Godzilla is the star, and that’s reflected in the cast, made up of respected actors – Bryan Cranston, Juliette Binoche, Aaron Taylor-Johnson, Elizabeth Olsen, Ken Watanabe, Sally Hawkins – rather than the kind of movie stars who automatically make for big opening weekends. It’s a risk that pays off. They aren’t superheroes, they’re regular people doing their best to help others and protect their families and survive in appallingly dangerous circumstances. We spend most of the film with the military, watching their almost futile attempts to guide the creatures away from population centres, but the action begins cleverly with the workers at a nuclear plant. We’ve frequently seen these places destroyed by Godzilla and his fellow monsters, but to be inside the plant while such an attack is happening brings home the effect that these events have on ordinary people. It’s not as if that human perspective was never represented in other Godzilla films, but it’s the primary focus here.

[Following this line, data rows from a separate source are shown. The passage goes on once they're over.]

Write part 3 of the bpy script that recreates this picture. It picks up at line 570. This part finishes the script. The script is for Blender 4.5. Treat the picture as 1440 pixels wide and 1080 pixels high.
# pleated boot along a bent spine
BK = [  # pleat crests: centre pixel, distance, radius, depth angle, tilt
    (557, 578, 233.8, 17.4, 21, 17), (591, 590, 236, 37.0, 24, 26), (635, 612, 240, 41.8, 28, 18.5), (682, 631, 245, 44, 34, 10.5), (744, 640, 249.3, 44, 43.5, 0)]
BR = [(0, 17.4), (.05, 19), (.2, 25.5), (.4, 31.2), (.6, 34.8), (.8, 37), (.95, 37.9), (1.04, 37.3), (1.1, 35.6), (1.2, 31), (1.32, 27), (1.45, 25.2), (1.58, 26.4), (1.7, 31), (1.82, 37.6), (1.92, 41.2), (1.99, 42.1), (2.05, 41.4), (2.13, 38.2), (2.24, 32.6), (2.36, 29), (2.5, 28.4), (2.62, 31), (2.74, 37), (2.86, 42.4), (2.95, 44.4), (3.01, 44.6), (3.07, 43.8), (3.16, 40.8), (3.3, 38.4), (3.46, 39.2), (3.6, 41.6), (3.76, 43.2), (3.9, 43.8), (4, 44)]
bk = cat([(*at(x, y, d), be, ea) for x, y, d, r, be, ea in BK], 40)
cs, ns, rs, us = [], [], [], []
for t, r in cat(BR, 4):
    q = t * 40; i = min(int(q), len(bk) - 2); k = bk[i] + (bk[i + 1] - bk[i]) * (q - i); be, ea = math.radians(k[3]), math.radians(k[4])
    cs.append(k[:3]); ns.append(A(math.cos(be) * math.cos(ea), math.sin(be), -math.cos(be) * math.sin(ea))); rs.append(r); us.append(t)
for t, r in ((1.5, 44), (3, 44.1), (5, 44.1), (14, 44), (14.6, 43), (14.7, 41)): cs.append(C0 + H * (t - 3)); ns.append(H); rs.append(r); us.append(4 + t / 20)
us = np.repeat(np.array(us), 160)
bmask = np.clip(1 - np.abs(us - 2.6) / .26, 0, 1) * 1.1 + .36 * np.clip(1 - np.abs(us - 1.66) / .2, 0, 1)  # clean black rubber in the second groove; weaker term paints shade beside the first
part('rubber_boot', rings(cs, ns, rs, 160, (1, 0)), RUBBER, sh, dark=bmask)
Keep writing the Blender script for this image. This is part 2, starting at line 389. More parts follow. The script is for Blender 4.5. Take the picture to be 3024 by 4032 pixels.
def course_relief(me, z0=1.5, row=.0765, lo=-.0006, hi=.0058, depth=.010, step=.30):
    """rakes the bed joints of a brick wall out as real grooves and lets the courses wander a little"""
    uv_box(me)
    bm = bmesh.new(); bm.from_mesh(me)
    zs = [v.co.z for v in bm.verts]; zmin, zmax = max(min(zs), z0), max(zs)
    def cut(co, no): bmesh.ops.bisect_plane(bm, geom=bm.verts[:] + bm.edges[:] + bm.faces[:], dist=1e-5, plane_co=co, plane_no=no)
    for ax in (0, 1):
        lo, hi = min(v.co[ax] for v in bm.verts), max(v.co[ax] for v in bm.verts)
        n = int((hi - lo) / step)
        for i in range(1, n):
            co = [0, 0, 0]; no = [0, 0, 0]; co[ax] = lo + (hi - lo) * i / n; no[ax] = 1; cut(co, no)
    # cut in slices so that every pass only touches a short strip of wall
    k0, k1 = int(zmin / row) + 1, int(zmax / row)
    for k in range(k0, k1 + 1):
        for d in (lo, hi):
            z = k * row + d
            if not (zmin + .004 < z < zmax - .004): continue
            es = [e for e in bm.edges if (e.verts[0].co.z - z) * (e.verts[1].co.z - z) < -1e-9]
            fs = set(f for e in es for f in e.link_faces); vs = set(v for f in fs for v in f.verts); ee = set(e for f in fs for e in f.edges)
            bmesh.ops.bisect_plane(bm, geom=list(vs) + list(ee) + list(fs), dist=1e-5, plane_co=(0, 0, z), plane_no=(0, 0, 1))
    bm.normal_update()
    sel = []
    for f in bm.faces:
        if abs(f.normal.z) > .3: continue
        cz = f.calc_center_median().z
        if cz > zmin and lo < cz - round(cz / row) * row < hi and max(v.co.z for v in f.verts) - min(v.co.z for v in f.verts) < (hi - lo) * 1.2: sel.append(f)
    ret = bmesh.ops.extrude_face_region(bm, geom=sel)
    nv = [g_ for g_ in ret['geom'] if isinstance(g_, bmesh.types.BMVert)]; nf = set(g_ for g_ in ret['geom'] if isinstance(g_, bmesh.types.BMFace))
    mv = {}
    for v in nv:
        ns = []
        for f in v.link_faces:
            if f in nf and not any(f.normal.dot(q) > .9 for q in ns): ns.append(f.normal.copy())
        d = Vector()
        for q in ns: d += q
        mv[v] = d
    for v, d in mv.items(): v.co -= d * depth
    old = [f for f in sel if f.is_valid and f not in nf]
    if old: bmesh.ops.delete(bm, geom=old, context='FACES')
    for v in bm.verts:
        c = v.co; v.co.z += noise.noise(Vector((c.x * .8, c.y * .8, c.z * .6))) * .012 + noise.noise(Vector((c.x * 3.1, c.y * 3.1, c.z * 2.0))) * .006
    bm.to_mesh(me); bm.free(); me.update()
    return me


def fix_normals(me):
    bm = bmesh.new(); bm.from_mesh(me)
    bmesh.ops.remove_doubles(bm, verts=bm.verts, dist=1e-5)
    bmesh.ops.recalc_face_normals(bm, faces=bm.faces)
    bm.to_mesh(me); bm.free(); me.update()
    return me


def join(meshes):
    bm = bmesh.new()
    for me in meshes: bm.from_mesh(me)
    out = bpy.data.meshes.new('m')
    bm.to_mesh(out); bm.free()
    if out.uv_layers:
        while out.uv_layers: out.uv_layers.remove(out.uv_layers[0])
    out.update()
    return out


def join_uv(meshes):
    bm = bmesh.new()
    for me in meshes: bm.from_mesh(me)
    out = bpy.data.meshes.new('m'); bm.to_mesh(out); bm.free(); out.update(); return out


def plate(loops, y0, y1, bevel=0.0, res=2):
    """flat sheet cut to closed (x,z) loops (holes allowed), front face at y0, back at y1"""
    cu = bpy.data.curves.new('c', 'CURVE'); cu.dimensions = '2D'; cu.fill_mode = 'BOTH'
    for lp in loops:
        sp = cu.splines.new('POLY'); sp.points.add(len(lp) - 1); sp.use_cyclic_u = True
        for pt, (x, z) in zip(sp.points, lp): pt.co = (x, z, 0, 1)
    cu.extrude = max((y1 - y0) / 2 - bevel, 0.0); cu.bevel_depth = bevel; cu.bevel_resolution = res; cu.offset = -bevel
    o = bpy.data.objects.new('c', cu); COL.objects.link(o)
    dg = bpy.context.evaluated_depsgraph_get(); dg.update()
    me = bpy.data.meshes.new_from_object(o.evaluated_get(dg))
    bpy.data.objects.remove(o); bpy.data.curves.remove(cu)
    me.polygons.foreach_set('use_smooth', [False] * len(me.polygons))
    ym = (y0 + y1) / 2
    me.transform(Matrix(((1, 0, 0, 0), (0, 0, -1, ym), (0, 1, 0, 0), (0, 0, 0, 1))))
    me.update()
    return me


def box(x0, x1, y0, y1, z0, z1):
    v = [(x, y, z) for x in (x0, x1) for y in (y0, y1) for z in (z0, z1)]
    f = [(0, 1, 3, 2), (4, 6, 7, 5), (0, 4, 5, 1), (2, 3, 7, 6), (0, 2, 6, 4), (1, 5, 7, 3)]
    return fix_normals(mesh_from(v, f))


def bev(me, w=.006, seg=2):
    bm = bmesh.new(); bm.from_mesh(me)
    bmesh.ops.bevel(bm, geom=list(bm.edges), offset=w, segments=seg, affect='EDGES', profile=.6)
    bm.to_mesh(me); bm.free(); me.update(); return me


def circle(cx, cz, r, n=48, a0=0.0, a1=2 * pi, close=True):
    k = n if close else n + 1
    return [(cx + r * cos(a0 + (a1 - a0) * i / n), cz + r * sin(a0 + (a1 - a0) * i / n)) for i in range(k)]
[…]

The music reminded me in places of the Japanese scores, and that much of the story took place in Japan felt respectful to the character’s origins. We often see Godzilla serenely swimming in the ocean, which seemed to reference scenes in Godzilla vs Mothra (1992), one of my favourite films in the series (and of all the Godzilla films I’ve seen, that’s the one this most resembles). It’s rather a dark film for much of the time, so I wish I’d watched it in 2D without the darkening effect of 3D glasses – and I would have preferred to have seen the final monster battle in daylight. But that’s the worst I can find to say about it: for me this is the best Godzilla film since the Heisei era, and it’s much better than the inferior films in the Shōwa series that followed 1968's excellent Destroy All Monsters. After some of the daft stuff past films have shown him doing, it’s surprising and rather thrilling to once again be afraid of Godzilla.